Desde os anos 1970, o Afeganistão não foi capaz de se transformar em um Estado moderno duradouro. Existe algum fator que explique a instabilidade, a violência e as guerras que o país viveu por mais de 40 anos?

P.C.: Essa é uma pergunta difícil. Existem divisões significativas no Afeganistão que tornam difícil alcançar a condição de Estado moderno. Por exemplo, as constituições recentes centralizaram o poder, enquanto as regiões afegãs exigiam mais autonomia. Eu também acho que há demandas contraditórias vindas de apologistas do estilo de vida islâmico puro (não apenas entre o Talibã) e aqueles a favor de um estado mais poderoso e um sistema legal independente da lei Sharia. Portanto, existem linhas divisórias entre regiões e tribos, de um lado, e a lógica do Estado, do outro.

Os vizinhos do Afeganistão podem ser uma força para a paz no país ou irão agravar as rivalidades e os antagonismos dentro do Afeganistão?

P.C.: O Paquistão secretamente tem ajudado o Talibã e encorajado seu avanço. Para não ficar enfraquecido, Islamabad quer manter o Afeganistão separado da Índia, que vem abrindo consulados e executando uma série de projetos dentro do país.

As ex-repúblicas soviéticas como Tajiquistão, Uzbequistão e Turcomenistão temem a influência de grupos islâmicos que podem usar o Afeganistão como um trampolim para fomentar a instabilidade em seus países. O Irã forneceu ajuda ao Talibã localmente, mas apenas como um revide contra os americanos. Basicamente, o Irã não apoiará o Talibã, que é ferozmente sunita. Teerã pode inclusive querer bloquear qualquer emigração afegã em grande escala para seu território.
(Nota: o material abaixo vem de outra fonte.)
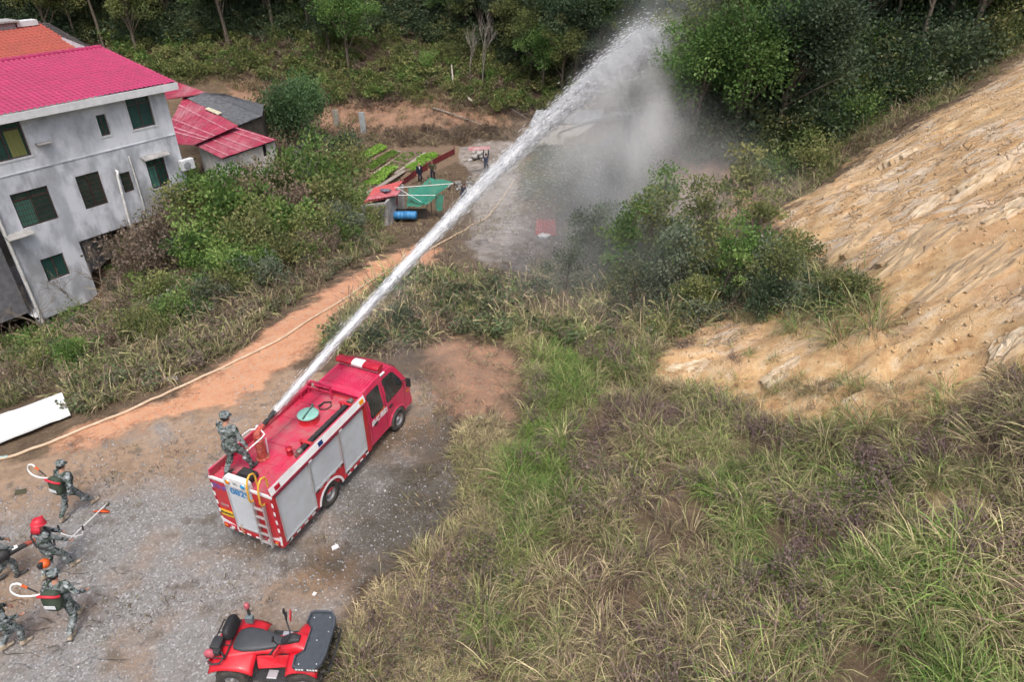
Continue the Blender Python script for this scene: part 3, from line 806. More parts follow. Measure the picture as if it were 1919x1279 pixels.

Os chineses têm interesse em explorar os recursos naturais dos afegãos, como o cobre. Portanto, acho que eles tentarão manter boas relações com o Talibã sem pregar ou impor qualquer ideologia política.

Nesse cenário, é o Paquistão que tem a verdadeira chave para a situação. O país controla as rotas entre Cabul e os portos como Karachi. Os principais elementos do comércio passam pelo Paquistão e pelo Irã.